Enfin, le liant de « Folkesange » réside probablement dans l’hommage explicite de Bruun aux artistes ayant innervé sa créativité au cours de son enfance. Alors que la scène black metal l’a plutôt nourrie durant l’adolescence (années 90’s-2000’s), nombre des artistes susmentionnés lui étaient déjà familiers dès le plus jeune âge. Une bien belle façon d’assumer une part d’identité en oscillation constante entre sombre épouvante et innocence éthérée, au moment où la chanteuse devenait mère à son tour. Témoin, le morceau House Carpenter, tiré du folklore écossais, dont l’interprétation par Joan Baez devait marquer la Danoise. Une fois n’est pas coutume, la pièce narre le départ d’une jeune mariée infidèle pour l’océan, gagnant le navire d’un amant beau parleur et délaissant ainsi son mari charpentier et un nourrisson… pour périr en mer et se vouer à la damnation !
« Folkesange » constitue un album céleste, à la qualité de production irréprochable et à l’interprétation sublime.

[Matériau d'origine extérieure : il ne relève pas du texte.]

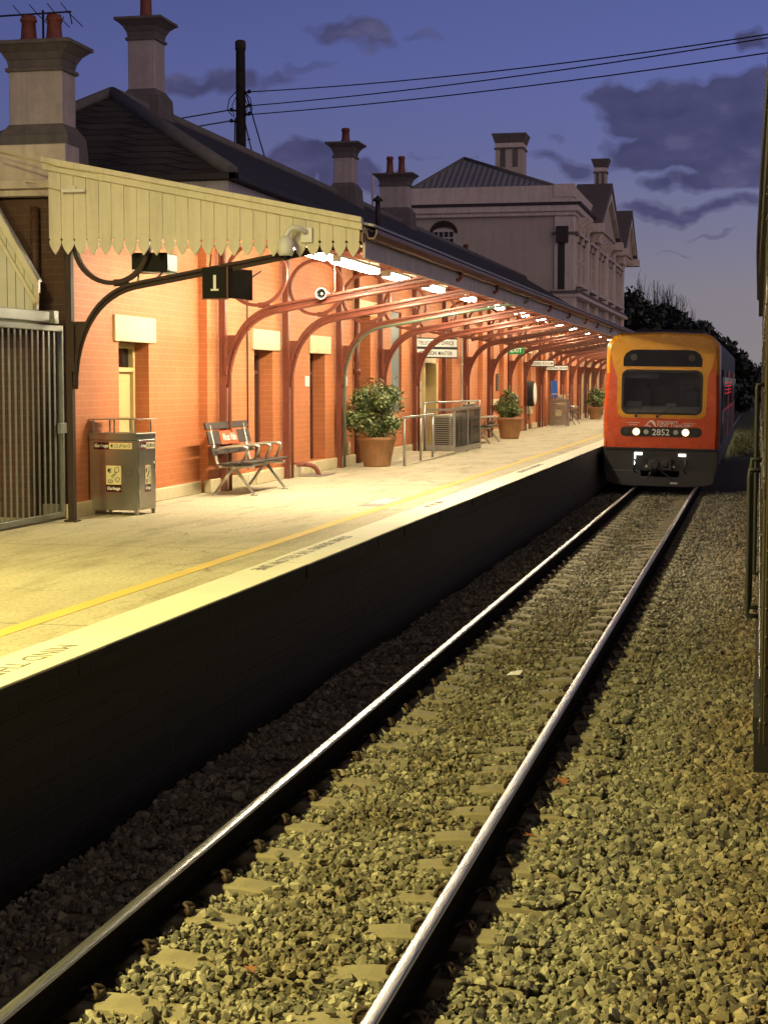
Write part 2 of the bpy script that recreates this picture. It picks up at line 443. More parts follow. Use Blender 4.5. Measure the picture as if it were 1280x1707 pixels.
def tag(o, label=None, cat=None, group=None, kind=None):
    if label: o['label'] = label
    if cat: o['category'] = cat
    if group: o['group'] = group
    if kind: o['kind'] = kind
    return o
def thing(name, label, cat, loc=(0, 0, 0), group=None):
    o = bpy.data.objects.new(name, None); COL.objects.link(o); o.location = loc
    o.empty_display_size = .1
    return tag(o, label, cat, group)
def structure(mb, name, mat, **k): return tag(mb.build(name, mat, **k), kind='structure')
def copy_tree(o, parent=None):
    c = o.copy(); COL.objects.link(c)
    if parent is not None: c.parent = parent
    for ch in list(o.children): copy_tree(ch, c)
    return c

def text_mb(body, size, align='CENTER', ext=.001, spacing=1., bold=0.):
    """text -> MB in the XY plane, baseline on y = 0"""
    cu = bpy.data.curves.new('lettering_source', 'FONT'); cu.body = body; cu.size = size; cu.align_x = align
    cu.extrude = ext; cu.resolution_u = 3; cu.space_character = spacing; cu.offset = bold
    ob = bpy.data.objects.new('lettering_source', cu); COL.objects.link(ob)
    me = bpy.data.meshes.new_from_object(ob.evaluated_get(bpy.context.evaluated_depsgraph_get()))
    mb = MB(); mb.add([tuple(v.co) for v in me.vertices], [tuple(p.vertices) for p in me.polygons])
    bpy.data.objects.remove(ob); bpy.data.curves.remove(cu); bpy.data.meshes.remove(me)
    return mb
def xf(mb, mat):
    mb.v = [tuple(mat @ Vector(p)) for p in mb.v]; return mb
def frame(origin, xdir, ydir):
    x = Vector(xdir).normalized(); y = Vector(ydir).normalized(); z = x.cross(y)
    m = Matrix((x, y, z)).transposed().to_4x4(); m.translation = Vector(origin); return m
def rrect(x0, x1, y0, y1, r, n=5):
    p = []
    for cx, cy, a0 in ((x1 - r, y1 - r, 0), (x0 + r, y1 - r, 90), (x0 + r, y0 + r, 180), (x1 - r, y0 + r, 270)):
        for i in range(n + 1):
            a = math.radians(a0 + 90 * i / n); p.append((cx + r * math.cos(a), cy + r * math.sin(a)))
    return p
def bez(p0, p1, p2, p3, n=10):
    out = []
    for i in range(n + 1):
        t = i / n; u = 1 - t
        out.append(tuple(u ** 3 * a + 3 * u * u * t * b + 3 * u * t * t * c + t ** 3 * d for a, b, c, d in zip(p0, p1, p2, p3)))
    return out

# ------------------------------------------------------------------ dimensions (metres; X across, Y along the line, Z above rail top)
PZ = 1.0                    # platform
EX = -3.82                  # platform edge
RX = (-2.99, -1.505)        # rail centres
WX = -7.72                  # station wall
WING = -7.85                # wing wall
CY0 = 18.1                  # canopy start
ORD = ['first', 'second', 'third', 'fourth', 'fifth', 'sixth', 'seventh', 'eighth', 'ninth', 'tenth', 'eleventh', 'twelfth', 'thirteenth', 'fourteenth', 'fifteenth', 'sixteenth', 'seventeenth', 'eighteenth', 'nineteenth', 'twentieth']

# ------------------------------------------------------------------ ground
g = MB(); g.add([(-600, -60, -.55), (600, -60, -.55), (600, 1500, -.55), (-600, 1500, -.55)], [(0, 1, 2, 3)])
structure(g, 'ground', 'earth')
g = MB()
nx, ny = 30, 160
xs = np.linspace(-3.9, 3.6, nx); ys = np.concatenate([np.linspace(2, 46, 110), np.linspace(47, 200, ny - 110)])
for j, y in enumerate(ys):
    for i, x in enumerate(xs):
        z = -.245 + random.uniform(-.012, .012)
        if -.95 < x < .5: z += .035
        if x > 3: z -= .15
        g.v.append((x, y, z))
for j in range(ny - 1):
    for i in range(nx - 1):
        a = j * nx + i; g.f.append([a, a + 1, a + nx + 1, a + nx]); g.mi.append(0); g.sm.append(True)
structure(g, 'ballast_bed', 'bed')

# platform
p = MB(); p.box(-14, EX + .42 - .84, 0, 18.6, PZ - .4, PZ); p.box(WX - .3, EX - .42, 18.6, 130, PZ - .4, PZ)
structure(p, 'platform', 'platform')
p = MB()
yy = 0.
while yy < 130:
    w = 2.4
    p.box(EX - .42, EX + random.uniform(-.008, .004), yy + .003, yy + w - .003, PZ - .012, PZ + .004 + random.uniform(-.001, .001)); yy += w
structure(p, 'platform_edge_coping', 'edge_white', bevel=.004)
p = MB(); p.box(EX - .905, EX - .77, 0, 130, PZ + .0005, PZ + .003)
structure(p, 'yellow_safety_line', 'line_yellow')
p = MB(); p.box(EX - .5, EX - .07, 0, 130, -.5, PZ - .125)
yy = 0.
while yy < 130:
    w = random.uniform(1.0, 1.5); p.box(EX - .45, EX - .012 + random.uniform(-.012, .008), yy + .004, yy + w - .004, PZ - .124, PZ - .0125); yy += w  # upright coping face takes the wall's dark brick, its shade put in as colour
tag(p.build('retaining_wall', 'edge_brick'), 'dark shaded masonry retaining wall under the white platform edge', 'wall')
def lettering(body, x, y_start, y_end, h, mat='paint_grey'):
    mb = text_mb(body, 1., 'LEFT', .0006)
    w = max(v[0] for v in mb.v); hh = max(v[1] for v in mb.v)
    sx = (y_start - y_end) / w; sy = h / hh
    mb.v = [(v[0] * sx, v[1] * sy, v[2]) for v in mb.v]
    xf(mb, frame((x, y_start, PZ + .0062), (0, -1, 0), (1, 0, 0)))
    structure(mb, 'painted_lettering', mat)
lettering('STAND BEHIND THE YELLOW LINE', -4.17, 17.0, 13.75, .12)
lettering('MIND THE GAP', -4.10, 9.55, 7.9, .13)
lettering('MIND THE GAP', -4.17, 22.3, 21.2, .12)
lettering('STAND BEHIND THE YELLOW LINE', -4.17, 33.0, 29.8, .12)
p = MB(); p.box(-5.02, -4.70, 21.3, 22.85, PZ + .0005, PZ + .0035); structure(p, 'painted_floor_panel', 'paint_grey')
p = MB()
for k in range(3): p.box(-4.985 + k * .09, -4.985 + k * .09 + .065, 21.75, 22.72 - .1 * (k % 2), PZ + .0036, PZ + .0046)
structure(p, 'painted_floor_panel_lettering', 'edge_white')

# ------------------------------------------------------------------ track
def make_rail(x, label):
    h = [(-.075, -.172), (.075, -.172), (.075, -.160), (.02, -.147), (.010, -.125), (.010, -.052), (.034, -.036), (.036, -.014)]
    top = [(.0345, -.009), (.031, -.0045), (.025, -.0018), (.013, -.0004), (0, 0), (-.013, -.0004), (-.025, -.0018), (-.031, -.0045), (-.0345, -.009)]
    full = h + top + [(-.036, -.014), (-.034, -.036), (-.010, -.052), (-.010, -.125), (-.02, -.147), (-.075, -.160)]
    mb = MB(); n = len(full)
    segs = [3.] + [3 + 9.2 * i for i in range(1, 14)]
    ysx = [3., 200.]
    vs = [(x + a, yv, b) for yv in ysx for a, b in full]
    for i in range(n):
        mb.cur = 1 if 7 <= i <= 16 else 0
        o = len(mb.v)
        a, b = full[i], full[(i + 1) % n]
        mb.add([(x + a[0], 3., a[1]), (x + b[0], 3., b[1]), (x + b[0], 200., b[1]), (x + a[0], 200., a[1])], [(0, 1, 2, 3)], mb.cur == 1)
    mb.cur = 0
    mb.add([(x + a, 3., b) for a, b in full], [tuple(range(n))])
    return tag(mb.build('rail', ['rail_side', 'rail_head']), label, 'rail', 'running rails of the platform track')
make_rail(RX[0], 'shiny steel rail nearer to the platform wall')
make_rail(RX[1], 'shiny steel rail farther from the platform, beside the wide gravel shoulder')
SP = .626; S0 = 5.786
sl_y = [S0 + SP * i for i in range(62)]
def sleeper_mesh():
    mb = MB(); cx = (RX[0] + RX[1]) / 2
    prof = [(-1.25, -.20), (-1.02, -.182), (-.5, -.184), (-.25, -.212), (.25, -.212), (.5, -.184), (1.02, -.182), (1.25, -.20)]
    vs = []; 
    for x, z in prof:
        vs += [(x, -.135, -.34), (x, -.105, z - .012), (x, -.085, z), (x, .085, z), (x, .105, z - .012), (x, .135, -.34)]
    fs = []
    for i in range(len(prof) - 1):
        for k in range(6): fs.append((i * 6 + k, i * 6 + (k + 1) % 6, (i + 1) * 6 + (k + 1) % 6, (i + 1) * 6 + k))
    fs += [tuple(range(6)), tuple(range((len(prof) - 1) * 6, len(prof) * 6))[::-1]]
    mb.add(vs, fs); return mb
cx = (RX[0] + RX[1]) / 2
slp = None
sl_label = 'concrete sleeper set in the ballast under the two shiny rails'
def clip_mb(x, sgn):
    mb = MB()
    pts = bez((x + sgn * .15, -.05, -.175), (x + sgn * .16, -.03, -.12), (x + sgn * .10, .0, -.125), (x + sgn * .055, .02, -.15), 6)
    mb.tube(pts, .011, 6)
    pts = bez((x + sgn * .15, .05, -.175), (x + sgn * .16, .03, -.12), (x + sgn * .10, .01, -.125), (x + sgn * .055, -.02, -.15), 6)
    mb.tube(pts, .011, 6)
    mb.box(x + sgn * .10, x + sgn * .16, -.045, .045, -.185, -.150)
    return mb
for i, y in enumerate(sl_y):
    if i == 0:
        s0 = sleeper_mesh().build('sleeper', 'sleeper', local=True); s0.location = (cx, y, 0)
        tag(s0, sl_label, 'sleeper', 'concrete sleepers under the rails')
        for xr in RX:
            for sgn in (-1, 1):
                clip_mb(xr - cx, sgn).build('rail_clip', 'rust', s0, local=True)
        # cast recess on top
        continue
    if i < 34:
        c = copy_tree(s0)
    else:
        c = s0.copy(); COL.objects.link(c)
    c.location = (cx + random.uniform(-.015, .015), y + random.uniform(-.012, .012), random.uniform(-.004, .003))
    c.rotation_euler = (0, 0, random.uniform(-.008, .008))
    sl_y[i] = c.location.y

# ballast stones as one mesh
def stone_templates(k, npts):
    out = []
    for _ in range(k):
        bm = bmesh.new()
        for q in range(npts):
            d = Vector((random.gauss(0, 1), random.gauss(0, 1), random.gauss(0, 1))).normalized()
            d = Vector((d.x * 1.0, d.y * random.uniform(.7, 1.0), d.z * .72)) * random.uniform(.85, 1.12)
            bm.verts.new(d)
        bmesh.ops.convex_hull(bm, input=bm.verts)
        bmesh.ops.delete(bm, geom=[v for v in bm.verts if not v.link_faces], context='VERTS')
        bmesh.ops.triangulate(bm, faces=bm.faces)
        bm.verts.index_update()
        out.append((np.array([v.co[:] for v in bm.verts]), np.array([[v.index for v in f.verts] for f in bm.faces])))
        bm.free()
    return out
def ballast():
    V = []; F = []; base = 0
    sy = np.array(sl_y)
    zones = [(6.3, 16, 1550, stone_templates(14, 13)), (16, 28, 1100, stone_templates(12, 10)), (28, 44, 600, stone_templates(10, 8))]
    for y0, y1, dens, T in zones:
        xa, xb = -3.88, .75
        n = int(dens * (y1 - y0) * (xb - xa))
        x = rng.uniform(xa, xb, n); y = rng.uniform(y0, y1, n)
        size = rng.lognormal(math.log(.0210), .36, n).clip(.009, .048)
        shoulder = 1 / (1 + np.exp(-(x + .80) / .10))
        left = 1 / (1 + np.exp((x + 3.45) / .08))
        hump = .012 * np.sin(x * 5.1 + y * 1.3) + .010 * np.sin(y * 2.9 - x * 3.7) + .012 * np.sin(x * 11 + 2.) * np.sin(y * 1.1)
        bed = -.225 + .045 * shoulder + .0 * left + hump
        size = size * (1 + .22 * shoulder)
        z = bed + rng.uniform(-.018, .026, n)
        # keep off rails and sleeper tops
        keep = (np.abs(x - RX[0]) > .10 + size * .4) & (np.abs(x - RX[1]) > .10 + size * .4)
        d = np.abs(y[:, None] - sy[None, :]).min(1)
        xr = np.abs(x - cx)
        on = (d < .115 + size * .1) & (xr < 1.27)
        mid = xr < .34
        outer = xr > 1.02
        lump = np.sin(y * 7.3 + x * 2.1) * np.sin(x * 4.3 + y * 3.1)
        allow = on & ((mid & (rng.uniform(0, 1, n) < .55 + .4 * lump)) | (outer & (rng.uniform(0, 1, n) < .92)) | (rng.uniform(0, 1, n) < .03))
        keep &= (~on) | allow
        z = np.where(allow, np.where(mid, -.205, -.178) + size * .35, z)
        x, y, z, size = x[keep], y[keep], z[keep], size[keep]
        n = len(x)
        ti = rng.integers(0, len(T), n)
        q = rng.normal(size=(n, 4)); q /= np.linalg.norm(q, axis=1)[:, None]
        a, b, c, d_ = q.T
        R = np.stack([1 - 2 * (c * c + d_ * d_), 2 * (b * c - a * d_), 2 * (b * d_ + a * c),
                      2 * (b * c + a * d_), 1 - 2 * (b * b + d_ * d_), 2 * (c * d_ - a * b),
                      2 * (b * d_ - a * c), 2 * (c * d_ + a * b), 1 - 2 * (b * b + c * c)], -1).reshape(n, 3, 3)
        for k, (tv, tf) in enumerate(T):
            m = ti == k; nn = m.sum()
            if not nn: continue
            pv = np.einsum('nij,vj->nvi', R[m], tv) * size[m][:, None, None] + np.stack([x[m], y[m], z[m]], -1)[:, None, :]
            V.append(pv.reshape(-1, 3)); F.append((tf[None] + (np.arange(nn) * len(tv))[:, None, None]).reshape(-1, 3) + base)
            base += nn * len(tv)
    V = np.concatenate(V).astype(np.float32); F = np.concatenate(F).astype(np.int32)
    me = bpy.data.meshes.new('ballast_gravel')
    me.vertices.add(len(V)); me.vertices.foreach_set('co', V.ravel())
    me.loops.add(F.size); me.loops.foreach_set('vertex_index', F.ravel())
    me.polygons.add(len(F)); me.polygons.foreach_set('loop_start', np.arange(0, F.size, 3, dtype=np.int32))
    me.update(calc_edges=True)
    me.polygons.foreach_set('use_smooth', np.zeros(len(F), dtype=bool))
    me.materials.append(MATS['ballast'])
    o = bpy.data.objects.new('ballast_gravel', me); COL.objects.link(o)
    tag(o, 'crushed grey and brown ballast stones around the rails', 'gravel', kind='stuff')
ballast()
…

S’il dépareille singulièrement avec les autres albums de Myrkur, il ne constitue en aucun cas une rupture irrévocable dans le style du groupe. Pensé comme un interlude sous forme d’hommage, l’opus constitue davantage un concentré des traits les plus iréniques, organiques et enfantins du projet. Malgré cette relative homogénéité, la diversité des orchestrations, arrangements, langues et époques convoqués suffit à faire voyager durant les quelques 40 minutes d’écoute. Si l’album ne convaincra certainement pas les puristes du black metal, pas plus qu’il ne constituera une porte d’entrée représentative pour la musique de Myrkur, il séduira à n’en pas douter tout amateur de musique folk, ou tout fan désireux d’être surpris.